Modification: LC Engineering Turbo Kit Last Updated: Thursday, July 19, 2007
After years of research, debating and not getting the power out of the engine I wanted I went ahead and installed a turbo kit. The quality of the LC Engineering Turbo Kit was good overall, but there were some issues worth mentioning.
Quality:
This was by no way a bolt on kit. There was some level of fabrication involved as well (expected). After reading the poor instructions the AFM wasn't even addressed as far as how to fit it up with the turbo kit. The exhaust downtube shipped had a small hole in it so I had to have a replacement shipped to me. The downtube also hit the IFS bolt. The air intake tube that goes from the turbo to the throttle body wasn't quite long enough so that had to be modified. The supplied oil line hose was too short so I had to go buy some.
Installation:
First to do was the oil lines. The return line was the more difficult. The oil pan had to come off. To do that the front diff and cross brace had to be unbolted. With the diff out of the way the oil pan could be pulled out. A fitting had to be welded onto the oil pan and then the oil pan, diff and cross brace could all be put back on.

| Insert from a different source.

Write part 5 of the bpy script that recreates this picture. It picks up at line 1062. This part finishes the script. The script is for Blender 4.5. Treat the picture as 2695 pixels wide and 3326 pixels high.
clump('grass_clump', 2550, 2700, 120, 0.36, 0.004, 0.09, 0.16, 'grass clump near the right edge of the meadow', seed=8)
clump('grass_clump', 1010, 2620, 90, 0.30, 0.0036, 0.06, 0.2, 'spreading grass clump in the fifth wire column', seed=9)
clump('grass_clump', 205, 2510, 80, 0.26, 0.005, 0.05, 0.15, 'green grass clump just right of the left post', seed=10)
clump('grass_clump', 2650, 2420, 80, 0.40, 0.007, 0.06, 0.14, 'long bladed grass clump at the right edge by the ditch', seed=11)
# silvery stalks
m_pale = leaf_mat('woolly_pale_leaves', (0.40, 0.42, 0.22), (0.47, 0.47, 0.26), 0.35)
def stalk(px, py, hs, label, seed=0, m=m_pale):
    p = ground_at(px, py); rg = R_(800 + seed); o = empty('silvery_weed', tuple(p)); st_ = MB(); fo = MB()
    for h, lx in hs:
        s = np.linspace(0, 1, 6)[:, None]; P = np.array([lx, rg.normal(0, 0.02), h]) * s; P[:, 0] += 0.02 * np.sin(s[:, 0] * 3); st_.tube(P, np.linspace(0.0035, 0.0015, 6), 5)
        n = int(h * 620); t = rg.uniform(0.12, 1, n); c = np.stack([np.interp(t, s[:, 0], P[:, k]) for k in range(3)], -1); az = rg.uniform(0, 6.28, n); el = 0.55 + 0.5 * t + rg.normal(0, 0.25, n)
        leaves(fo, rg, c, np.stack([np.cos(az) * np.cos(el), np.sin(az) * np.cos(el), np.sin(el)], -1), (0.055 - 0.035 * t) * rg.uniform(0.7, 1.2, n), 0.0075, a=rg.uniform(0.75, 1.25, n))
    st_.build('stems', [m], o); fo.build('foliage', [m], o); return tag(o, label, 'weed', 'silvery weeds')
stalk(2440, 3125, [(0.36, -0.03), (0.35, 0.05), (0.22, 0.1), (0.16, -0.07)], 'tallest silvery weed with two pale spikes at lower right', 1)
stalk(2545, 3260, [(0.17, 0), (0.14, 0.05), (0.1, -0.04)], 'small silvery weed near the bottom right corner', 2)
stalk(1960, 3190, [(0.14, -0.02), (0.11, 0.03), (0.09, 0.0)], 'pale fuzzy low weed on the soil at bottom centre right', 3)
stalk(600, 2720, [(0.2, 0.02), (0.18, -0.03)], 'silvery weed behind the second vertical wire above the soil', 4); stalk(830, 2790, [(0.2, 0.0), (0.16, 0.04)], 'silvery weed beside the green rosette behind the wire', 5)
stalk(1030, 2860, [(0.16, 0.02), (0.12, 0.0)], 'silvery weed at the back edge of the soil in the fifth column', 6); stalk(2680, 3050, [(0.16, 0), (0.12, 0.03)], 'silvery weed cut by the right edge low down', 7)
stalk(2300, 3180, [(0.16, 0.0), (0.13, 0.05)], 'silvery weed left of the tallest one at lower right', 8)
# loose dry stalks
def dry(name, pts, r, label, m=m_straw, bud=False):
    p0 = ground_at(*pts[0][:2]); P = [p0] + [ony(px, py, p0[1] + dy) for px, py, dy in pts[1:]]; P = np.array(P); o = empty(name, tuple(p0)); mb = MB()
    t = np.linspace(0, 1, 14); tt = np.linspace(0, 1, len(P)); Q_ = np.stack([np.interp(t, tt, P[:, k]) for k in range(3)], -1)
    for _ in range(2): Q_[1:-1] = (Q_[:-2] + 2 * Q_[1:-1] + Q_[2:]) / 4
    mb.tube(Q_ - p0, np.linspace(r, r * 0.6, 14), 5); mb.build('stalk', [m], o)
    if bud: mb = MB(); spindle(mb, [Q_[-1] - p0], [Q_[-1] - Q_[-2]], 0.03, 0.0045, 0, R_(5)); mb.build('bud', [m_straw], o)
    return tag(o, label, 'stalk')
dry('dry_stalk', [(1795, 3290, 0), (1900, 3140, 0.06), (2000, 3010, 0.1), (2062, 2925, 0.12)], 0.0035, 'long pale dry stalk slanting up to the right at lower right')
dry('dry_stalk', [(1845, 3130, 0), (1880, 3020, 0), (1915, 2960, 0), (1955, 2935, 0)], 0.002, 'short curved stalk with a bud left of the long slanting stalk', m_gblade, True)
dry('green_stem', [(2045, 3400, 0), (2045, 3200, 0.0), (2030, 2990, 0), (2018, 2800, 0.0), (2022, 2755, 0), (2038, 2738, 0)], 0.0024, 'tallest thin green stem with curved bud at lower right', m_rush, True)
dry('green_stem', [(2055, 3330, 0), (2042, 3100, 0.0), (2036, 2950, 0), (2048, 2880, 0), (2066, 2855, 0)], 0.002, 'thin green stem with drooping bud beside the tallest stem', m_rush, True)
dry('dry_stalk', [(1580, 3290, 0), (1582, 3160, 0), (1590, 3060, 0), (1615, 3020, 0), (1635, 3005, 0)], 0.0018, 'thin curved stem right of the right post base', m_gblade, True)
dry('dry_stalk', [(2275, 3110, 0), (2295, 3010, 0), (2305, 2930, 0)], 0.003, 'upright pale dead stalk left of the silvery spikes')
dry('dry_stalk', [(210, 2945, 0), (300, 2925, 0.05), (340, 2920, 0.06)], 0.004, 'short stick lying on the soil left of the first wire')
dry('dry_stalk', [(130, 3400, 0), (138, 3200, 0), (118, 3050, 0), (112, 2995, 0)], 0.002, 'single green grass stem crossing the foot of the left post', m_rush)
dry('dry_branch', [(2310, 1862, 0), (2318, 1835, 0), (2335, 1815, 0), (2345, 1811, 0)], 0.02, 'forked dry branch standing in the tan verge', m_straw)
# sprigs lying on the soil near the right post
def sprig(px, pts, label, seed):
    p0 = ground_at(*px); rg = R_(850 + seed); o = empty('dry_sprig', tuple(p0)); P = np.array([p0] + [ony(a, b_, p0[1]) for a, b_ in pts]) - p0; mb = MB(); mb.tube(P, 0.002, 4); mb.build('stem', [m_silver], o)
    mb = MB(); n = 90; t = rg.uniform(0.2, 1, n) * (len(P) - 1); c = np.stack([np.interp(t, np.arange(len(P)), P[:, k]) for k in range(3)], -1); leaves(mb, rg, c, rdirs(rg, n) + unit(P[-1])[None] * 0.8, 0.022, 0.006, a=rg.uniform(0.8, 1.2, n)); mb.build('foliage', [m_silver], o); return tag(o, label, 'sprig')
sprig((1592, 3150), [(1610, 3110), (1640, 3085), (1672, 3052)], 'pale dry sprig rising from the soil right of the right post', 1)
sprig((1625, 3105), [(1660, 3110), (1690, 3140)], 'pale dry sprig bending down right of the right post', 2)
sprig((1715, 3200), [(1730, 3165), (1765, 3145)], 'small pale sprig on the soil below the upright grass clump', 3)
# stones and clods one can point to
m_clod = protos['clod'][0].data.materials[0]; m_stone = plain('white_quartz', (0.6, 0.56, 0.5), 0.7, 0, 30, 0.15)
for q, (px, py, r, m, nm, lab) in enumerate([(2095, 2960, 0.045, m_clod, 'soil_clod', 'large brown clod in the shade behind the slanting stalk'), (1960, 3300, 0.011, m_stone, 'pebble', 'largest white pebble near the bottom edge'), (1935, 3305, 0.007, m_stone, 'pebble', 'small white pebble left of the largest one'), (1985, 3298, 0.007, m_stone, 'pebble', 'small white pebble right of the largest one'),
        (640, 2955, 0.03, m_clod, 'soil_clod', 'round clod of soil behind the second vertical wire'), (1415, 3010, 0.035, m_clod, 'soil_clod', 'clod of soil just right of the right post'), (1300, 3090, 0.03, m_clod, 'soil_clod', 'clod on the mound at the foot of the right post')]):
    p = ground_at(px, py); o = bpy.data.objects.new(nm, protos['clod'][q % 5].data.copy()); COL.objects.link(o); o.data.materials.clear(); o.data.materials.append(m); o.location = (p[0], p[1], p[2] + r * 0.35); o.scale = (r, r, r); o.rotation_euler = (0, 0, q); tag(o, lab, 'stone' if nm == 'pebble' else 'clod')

Next the return line had to be routed in such a way that it wouldn't melt from touching the turbo header. The in line oil hose wasn't very difficult, but the hose was too short so I had to go buy some longer hose. To tap into the oil from the engine I had to make an aluminum adapter to attach two oil pressure sensors and the oil in line. With all the oil lines routed and attached to the engine it was time to move on to the next step.
It was time bolt on the turbo header, turbo and exhaust downtube to see how they fit. The header and turbo went on fine, but the downtube hit the IFS bolt. When the suspension was moved up and down it rubbed on it. In the end I had to enlarge the bolt holes on the header and downtube to be able to rotate it enough in such a way that it wouldn't hit the IFS bolt. This is also when I noticed the hole in the downtube. LC did ship out a new one and I sent the bad one back, but this was an annoyance that I shouldn't have had to deal with. Once everything was bolted on and tightened the clearance for the IFS bolt was about an 1/8 in. which wasn't great, but it worked. It was also at this point that I removed the power steering hose and had a new one made that was shorter and didn't get in the way of the turbo and header.
I was now able to attach the oil lines to the turbo and the air intake tube. The fit for the intake tube wasn't to my liking. It was a little on the short side and caused the rubber L-bend tubes to not fit as well. I added some length to two places on the intake tube and then it fit nicely. It was also at this time that I had to attach the AFM to the turbo. The instructions said nothing as far as how to attach it so I had to do some planning of my own. Luckly I already had a Downey Air Intake and I was able to use part of that which made it easier. It was a tight fit, but I got the AFM and air filter in with barely enough room to take off the air filter.
All that was left now was to attach the downtube to the exhaust. The old exhaust didn't mate up to the new downtube, which wasn't much of a suprise. I had to cut apart my old exhaust, add some tube and weld on some flanges. Then it was time to check over everything and fire it up.
Testing & Tuning:
The engine runs with about 2 psi, which is what the wastegate is currently set to. At full throttle the engine is running real lean. After maxing out the adjustability of the AFM it still runs lean, but not as bad. I most likely will need to get a 5th injector to address the issue of not enough fuel. The truck is still driveable, but I need to be careful and not run full throttle for long times. The truck definately has more power, but I wont know how much until I do a dyno run and I wont do that until I get the engine running correctly.